___ SUPPLIED MATERIAL ___

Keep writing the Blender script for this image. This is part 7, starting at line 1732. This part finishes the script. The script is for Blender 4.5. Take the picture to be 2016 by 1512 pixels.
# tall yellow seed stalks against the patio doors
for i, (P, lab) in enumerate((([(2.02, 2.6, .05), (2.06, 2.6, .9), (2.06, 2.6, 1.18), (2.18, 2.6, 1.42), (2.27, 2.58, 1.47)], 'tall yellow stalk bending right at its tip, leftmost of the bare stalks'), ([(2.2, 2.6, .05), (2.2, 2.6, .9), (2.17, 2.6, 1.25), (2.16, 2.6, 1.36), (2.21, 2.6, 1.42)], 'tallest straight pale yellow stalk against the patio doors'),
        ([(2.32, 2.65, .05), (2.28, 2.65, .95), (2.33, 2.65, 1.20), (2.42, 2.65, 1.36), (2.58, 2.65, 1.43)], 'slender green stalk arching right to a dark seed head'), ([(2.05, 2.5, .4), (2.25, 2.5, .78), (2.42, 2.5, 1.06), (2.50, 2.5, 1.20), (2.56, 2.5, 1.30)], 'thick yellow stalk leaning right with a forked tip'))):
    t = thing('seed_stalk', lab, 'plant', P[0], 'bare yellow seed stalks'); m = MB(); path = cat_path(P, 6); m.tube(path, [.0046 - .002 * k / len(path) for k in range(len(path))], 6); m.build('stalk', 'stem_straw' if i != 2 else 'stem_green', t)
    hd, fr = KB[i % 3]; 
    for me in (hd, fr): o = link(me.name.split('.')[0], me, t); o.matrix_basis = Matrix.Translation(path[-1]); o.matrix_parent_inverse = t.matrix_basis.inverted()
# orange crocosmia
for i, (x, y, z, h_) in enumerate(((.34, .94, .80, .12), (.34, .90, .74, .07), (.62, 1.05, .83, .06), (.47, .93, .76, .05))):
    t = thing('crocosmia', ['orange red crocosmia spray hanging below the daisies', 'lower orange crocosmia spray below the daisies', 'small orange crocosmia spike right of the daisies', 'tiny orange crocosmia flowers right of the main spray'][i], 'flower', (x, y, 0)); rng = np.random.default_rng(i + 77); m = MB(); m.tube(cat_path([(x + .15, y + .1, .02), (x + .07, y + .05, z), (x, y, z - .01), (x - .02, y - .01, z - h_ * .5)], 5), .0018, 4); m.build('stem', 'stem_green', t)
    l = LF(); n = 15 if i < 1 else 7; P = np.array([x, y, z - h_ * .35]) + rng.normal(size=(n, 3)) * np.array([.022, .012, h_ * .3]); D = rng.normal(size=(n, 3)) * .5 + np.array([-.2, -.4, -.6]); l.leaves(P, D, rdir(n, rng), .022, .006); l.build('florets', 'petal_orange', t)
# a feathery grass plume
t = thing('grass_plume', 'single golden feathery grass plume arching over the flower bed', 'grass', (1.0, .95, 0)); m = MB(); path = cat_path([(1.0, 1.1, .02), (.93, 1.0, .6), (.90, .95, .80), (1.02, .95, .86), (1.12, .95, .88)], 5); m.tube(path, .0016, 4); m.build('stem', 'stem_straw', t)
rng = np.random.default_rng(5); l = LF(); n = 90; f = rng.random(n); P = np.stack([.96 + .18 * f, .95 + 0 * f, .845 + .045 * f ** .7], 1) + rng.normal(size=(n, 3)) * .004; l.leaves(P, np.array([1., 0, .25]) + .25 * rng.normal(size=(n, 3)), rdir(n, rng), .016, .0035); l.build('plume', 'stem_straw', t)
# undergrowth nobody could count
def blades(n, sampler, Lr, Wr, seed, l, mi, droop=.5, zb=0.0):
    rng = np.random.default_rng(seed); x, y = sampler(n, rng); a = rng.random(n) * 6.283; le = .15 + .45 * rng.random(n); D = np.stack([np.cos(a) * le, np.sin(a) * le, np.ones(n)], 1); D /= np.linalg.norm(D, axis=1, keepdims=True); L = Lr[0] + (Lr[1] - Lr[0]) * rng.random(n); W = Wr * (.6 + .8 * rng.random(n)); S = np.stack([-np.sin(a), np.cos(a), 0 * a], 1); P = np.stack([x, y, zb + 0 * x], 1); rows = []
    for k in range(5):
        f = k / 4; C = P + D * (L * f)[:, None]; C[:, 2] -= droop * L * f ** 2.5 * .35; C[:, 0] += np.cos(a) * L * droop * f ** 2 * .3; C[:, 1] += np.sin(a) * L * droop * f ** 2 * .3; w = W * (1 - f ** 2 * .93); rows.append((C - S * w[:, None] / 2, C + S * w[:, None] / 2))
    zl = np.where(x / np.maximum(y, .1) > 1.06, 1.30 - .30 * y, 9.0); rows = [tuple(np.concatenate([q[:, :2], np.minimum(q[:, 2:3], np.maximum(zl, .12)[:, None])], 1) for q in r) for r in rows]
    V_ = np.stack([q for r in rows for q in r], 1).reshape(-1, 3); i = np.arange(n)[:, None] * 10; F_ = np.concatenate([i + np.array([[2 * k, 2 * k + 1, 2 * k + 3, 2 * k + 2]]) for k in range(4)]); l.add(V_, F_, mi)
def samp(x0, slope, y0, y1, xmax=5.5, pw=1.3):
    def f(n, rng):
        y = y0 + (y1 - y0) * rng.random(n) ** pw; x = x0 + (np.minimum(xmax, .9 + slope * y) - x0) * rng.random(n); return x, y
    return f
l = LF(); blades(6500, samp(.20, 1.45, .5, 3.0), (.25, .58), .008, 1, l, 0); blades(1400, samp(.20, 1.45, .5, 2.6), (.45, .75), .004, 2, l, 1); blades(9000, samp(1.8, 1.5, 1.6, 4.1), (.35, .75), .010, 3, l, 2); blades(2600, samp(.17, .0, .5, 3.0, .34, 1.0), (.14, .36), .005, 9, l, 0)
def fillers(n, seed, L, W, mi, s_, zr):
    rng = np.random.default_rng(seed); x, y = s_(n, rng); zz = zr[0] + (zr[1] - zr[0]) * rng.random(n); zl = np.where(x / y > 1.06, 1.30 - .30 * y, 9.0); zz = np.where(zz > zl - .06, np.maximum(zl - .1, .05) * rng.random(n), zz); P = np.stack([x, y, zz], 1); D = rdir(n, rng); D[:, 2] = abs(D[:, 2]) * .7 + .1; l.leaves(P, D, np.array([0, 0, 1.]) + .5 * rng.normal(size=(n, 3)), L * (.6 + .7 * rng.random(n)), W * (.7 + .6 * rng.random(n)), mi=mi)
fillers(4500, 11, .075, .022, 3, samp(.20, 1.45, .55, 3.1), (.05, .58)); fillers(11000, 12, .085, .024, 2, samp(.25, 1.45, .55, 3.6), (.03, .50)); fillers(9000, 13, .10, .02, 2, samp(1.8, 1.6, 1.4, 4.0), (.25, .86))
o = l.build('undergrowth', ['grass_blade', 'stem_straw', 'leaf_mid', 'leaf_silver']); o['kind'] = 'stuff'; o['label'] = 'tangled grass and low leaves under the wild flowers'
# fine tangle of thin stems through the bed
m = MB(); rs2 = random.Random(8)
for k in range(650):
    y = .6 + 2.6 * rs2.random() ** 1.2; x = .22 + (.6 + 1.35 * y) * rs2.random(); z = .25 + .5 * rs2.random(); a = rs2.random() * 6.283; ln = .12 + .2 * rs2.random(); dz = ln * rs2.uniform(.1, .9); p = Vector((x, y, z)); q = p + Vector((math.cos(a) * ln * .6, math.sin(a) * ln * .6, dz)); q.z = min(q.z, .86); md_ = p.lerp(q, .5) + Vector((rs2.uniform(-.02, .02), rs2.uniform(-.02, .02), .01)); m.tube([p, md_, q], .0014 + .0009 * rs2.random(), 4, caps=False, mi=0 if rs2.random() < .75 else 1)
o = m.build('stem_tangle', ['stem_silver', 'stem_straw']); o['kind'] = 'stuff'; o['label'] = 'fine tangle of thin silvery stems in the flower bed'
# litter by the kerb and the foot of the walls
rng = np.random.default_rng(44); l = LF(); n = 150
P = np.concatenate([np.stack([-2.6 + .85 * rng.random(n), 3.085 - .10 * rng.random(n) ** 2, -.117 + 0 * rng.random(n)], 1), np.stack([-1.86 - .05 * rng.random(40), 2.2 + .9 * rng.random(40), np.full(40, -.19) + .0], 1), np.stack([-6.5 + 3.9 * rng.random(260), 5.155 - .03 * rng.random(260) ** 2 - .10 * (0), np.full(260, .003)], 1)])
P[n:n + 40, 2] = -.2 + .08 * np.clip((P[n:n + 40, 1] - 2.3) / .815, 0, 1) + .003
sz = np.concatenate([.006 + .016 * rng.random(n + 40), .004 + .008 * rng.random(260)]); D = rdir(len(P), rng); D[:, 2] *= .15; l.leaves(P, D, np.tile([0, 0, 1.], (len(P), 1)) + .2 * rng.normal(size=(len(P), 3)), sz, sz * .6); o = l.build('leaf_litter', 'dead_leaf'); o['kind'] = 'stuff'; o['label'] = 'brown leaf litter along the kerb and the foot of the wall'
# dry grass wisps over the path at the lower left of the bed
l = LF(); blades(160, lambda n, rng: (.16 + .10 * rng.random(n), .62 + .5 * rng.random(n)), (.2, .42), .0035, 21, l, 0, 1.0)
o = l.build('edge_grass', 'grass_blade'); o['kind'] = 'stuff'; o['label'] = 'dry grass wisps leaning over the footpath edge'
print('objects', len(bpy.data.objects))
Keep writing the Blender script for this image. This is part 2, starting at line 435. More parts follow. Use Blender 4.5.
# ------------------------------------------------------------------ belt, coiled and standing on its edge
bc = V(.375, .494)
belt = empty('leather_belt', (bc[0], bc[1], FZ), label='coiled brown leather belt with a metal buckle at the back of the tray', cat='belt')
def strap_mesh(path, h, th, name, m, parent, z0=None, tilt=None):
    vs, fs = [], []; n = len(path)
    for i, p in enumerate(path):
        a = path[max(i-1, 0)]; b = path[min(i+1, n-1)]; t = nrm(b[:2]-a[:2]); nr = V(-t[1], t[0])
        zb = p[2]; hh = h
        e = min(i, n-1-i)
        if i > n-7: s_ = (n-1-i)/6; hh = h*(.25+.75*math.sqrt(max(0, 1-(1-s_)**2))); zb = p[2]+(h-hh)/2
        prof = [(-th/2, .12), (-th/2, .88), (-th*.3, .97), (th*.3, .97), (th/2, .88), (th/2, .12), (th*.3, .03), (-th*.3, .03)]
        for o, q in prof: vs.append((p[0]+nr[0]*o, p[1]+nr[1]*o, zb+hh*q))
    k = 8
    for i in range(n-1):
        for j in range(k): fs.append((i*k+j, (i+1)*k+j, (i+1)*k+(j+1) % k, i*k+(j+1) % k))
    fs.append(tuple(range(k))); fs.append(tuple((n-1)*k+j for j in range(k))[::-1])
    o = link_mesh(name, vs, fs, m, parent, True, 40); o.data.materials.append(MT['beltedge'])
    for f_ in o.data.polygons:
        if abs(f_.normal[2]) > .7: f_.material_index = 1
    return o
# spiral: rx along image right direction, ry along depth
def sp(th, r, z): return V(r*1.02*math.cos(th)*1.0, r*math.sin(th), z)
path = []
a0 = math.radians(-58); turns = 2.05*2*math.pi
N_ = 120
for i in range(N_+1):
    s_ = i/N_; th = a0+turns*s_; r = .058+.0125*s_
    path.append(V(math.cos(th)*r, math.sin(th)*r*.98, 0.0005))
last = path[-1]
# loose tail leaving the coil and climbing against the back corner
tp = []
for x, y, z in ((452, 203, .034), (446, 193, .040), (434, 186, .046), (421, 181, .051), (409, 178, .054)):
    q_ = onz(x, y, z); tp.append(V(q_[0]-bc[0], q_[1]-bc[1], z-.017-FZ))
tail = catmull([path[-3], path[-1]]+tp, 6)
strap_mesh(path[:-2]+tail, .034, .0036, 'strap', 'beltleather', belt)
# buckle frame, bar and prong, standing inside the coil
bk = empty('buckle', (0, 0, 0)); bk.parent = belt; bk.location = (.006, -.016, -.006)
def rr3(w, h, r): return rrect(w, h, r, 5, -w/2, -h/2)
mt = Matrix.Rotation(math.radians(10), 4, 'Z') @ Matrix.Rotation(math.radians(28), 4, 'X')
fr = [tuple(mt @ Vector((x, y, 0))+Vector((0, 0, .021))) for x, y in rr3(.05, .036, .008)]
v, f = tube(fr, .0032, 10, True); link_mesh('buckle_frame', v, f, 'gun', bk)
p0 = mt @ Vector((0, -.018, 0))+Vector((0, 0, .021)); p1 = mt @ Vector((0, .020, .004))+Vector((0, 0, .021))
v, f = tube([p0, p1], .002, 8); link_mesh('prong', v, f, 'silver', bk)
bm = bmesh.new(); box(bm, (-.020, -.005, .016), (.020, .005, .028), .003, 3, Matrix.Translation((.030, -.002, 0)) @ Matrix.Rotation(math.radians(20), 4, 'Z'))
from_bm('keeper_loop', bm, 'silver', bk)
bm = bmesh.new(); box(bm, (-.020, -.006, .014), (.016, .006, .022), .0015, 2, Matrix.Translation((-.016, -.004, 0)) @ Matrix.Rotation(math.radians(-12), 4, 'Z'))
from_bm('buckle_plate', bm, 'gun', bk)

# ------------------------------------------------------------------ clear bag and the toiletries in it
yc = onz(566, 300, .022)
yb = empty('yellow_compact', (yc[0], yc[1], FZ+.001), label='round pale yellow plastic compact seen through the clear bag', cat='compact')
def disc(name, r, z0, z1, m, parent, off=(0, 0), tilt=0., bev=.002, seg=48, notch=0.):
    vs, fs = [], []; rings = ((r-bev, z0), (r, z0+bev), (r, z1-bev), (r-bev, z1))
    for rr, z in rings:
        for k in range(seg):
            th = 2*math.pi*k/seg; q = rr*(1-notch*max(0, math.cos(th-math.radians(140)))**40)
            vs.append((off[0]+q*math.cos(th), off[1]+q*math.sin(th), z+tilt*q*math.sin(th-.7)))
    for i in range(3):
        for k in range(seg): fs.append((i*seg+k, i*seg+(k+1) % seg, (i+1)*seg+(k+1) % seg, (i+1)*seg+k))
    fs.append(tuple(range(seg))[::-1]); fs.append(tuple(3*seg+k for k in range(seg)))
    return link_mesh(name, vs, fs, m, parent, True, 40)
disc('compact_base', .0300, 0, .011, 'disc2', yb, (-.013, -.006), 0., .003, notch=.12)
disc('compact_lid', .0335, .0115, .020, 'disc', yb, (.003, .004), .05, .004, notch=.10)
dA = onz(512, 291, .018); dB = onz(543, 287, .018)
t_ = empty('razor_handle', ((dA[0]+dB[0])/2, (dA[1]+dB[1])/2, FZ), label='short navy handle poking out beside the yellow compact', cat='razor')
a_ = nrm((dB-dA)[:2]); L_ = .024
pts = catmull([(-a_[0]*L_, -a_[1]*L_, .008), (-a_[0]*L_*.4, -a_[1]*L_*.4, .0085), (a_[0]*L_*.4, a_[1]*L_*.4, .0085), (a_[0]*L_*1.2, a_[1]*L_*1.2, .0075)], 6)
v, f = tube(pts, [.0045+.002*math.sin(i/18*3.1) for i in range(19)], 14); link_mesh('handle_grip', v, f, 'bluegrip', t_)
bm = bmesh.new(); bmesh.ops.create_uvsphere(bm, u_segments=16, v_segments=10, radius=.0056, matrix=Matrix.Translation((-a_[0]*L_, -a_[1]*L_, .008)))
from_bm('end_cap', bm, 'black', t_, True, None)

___

# THE EXERCISE
Pick out and copy the lines of the material that include the word "script".

# SOLUTION
Keep writing the Blender script for this image. This is part 7, starting at line 1732. This part finishes the script. The script is for Blender 4.5. Take the picture to be 2016 by 1512 pixels.
Keep writing the Blender script for this image. This is part 2, starting at line 435. More parts follow. Use Blender 4.5.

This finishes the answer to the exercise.